Qual a diferença entre ativo e despesas, uma vez que esses grupos são formados por contas devedoras?

“Débito” identifica as “coisas” que temos, as “coisas” que são nossas. Se temos um automóvel, podemos dizer “débito de automóvel”. Se temos dinheiro no banco, podemos dizer “débito de banco conta movimento”. Seguindo essa lógica, “cartão de débito” é um cartão que autoriza a pessoa a ter dinheiro no ato. Os grupos de ativo e despesas são formados por contas devedoras, porque é através desses grupos que estão registradas as “coisas” que temos. Temos “ativos” e temos “despesas”.

A diferença entre ativo e despesas está na “liquidez” das “coisas” que temos. “Liquidez” é a capacidade de transformar a “coisa” que temos (débito) em outra “coisa”; é a capacidade de vender a “coisa” que temos, de transferir a uma outra pessoa aquilo que temos.

Exemplificando:

- Temos um automóvel. Alguém quer comprá-lo? Alguém tem interesse em possuí-lo? Se a resposta for “sim”, esse “débito” é um ativo. Se a resposta for “não”, esse “débito” é uma despesa.

- Temos uma conta de luz. Alguém quer comprá-la? Podemos vendê-la? Alguém tem interesse em possuir essa conta? Se a resposta for “não”, esse “débito” é uma despesa. (Cuidado: Muitos gastos possuem a característica de despesa, mas representam um custo, um ativo.) Portanto, ativo são “coisas” que possuem “liquidez”, enquanto que despesas são “coisas” que não possuem.

O Conselho Federal de Contabilidade, através da Resolução nº 1.049/05, definiu “ativo”, nos seguintes termos: “a) O ativo compreende os bens, os direitos e as demais aplicações de recursos controlados pela entidade, capazes de gerar benefícios econômicos futuros, originados de eventos ocorridos”.
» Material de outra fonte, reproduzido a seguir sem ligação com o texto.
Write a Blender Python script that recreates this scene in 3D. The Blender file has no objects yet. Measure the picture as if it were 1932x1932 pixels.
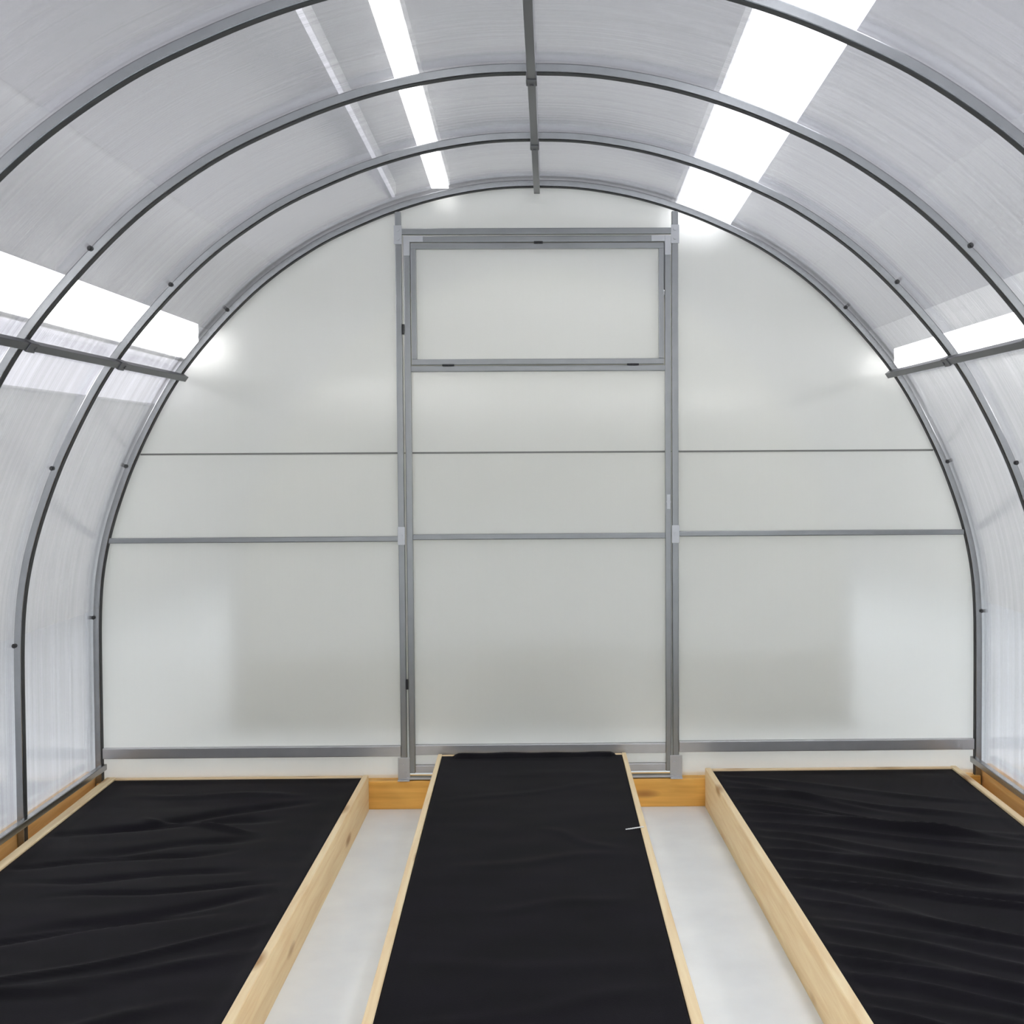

Com esse conceito, o CFC alterou a Lei. A Lei diz que ativos são formados por bens e direitos que têm liquidez (art. 178, § 1º da Lei 6.404/76). Assim, não podemos concordar com o conceito utilizado pelo CFC. Isso porque não precisa necessariamente ser nosso um bem para que o mesmo gere benefícios econômicos futuros. Podemos alugar esse bem ou arrendar, por exemplo. Então, esse conceito, s.m.j., não está compatível com os princípios contábeis e altera o conceito de ativo, e, por consequência, de patrimônio monetário.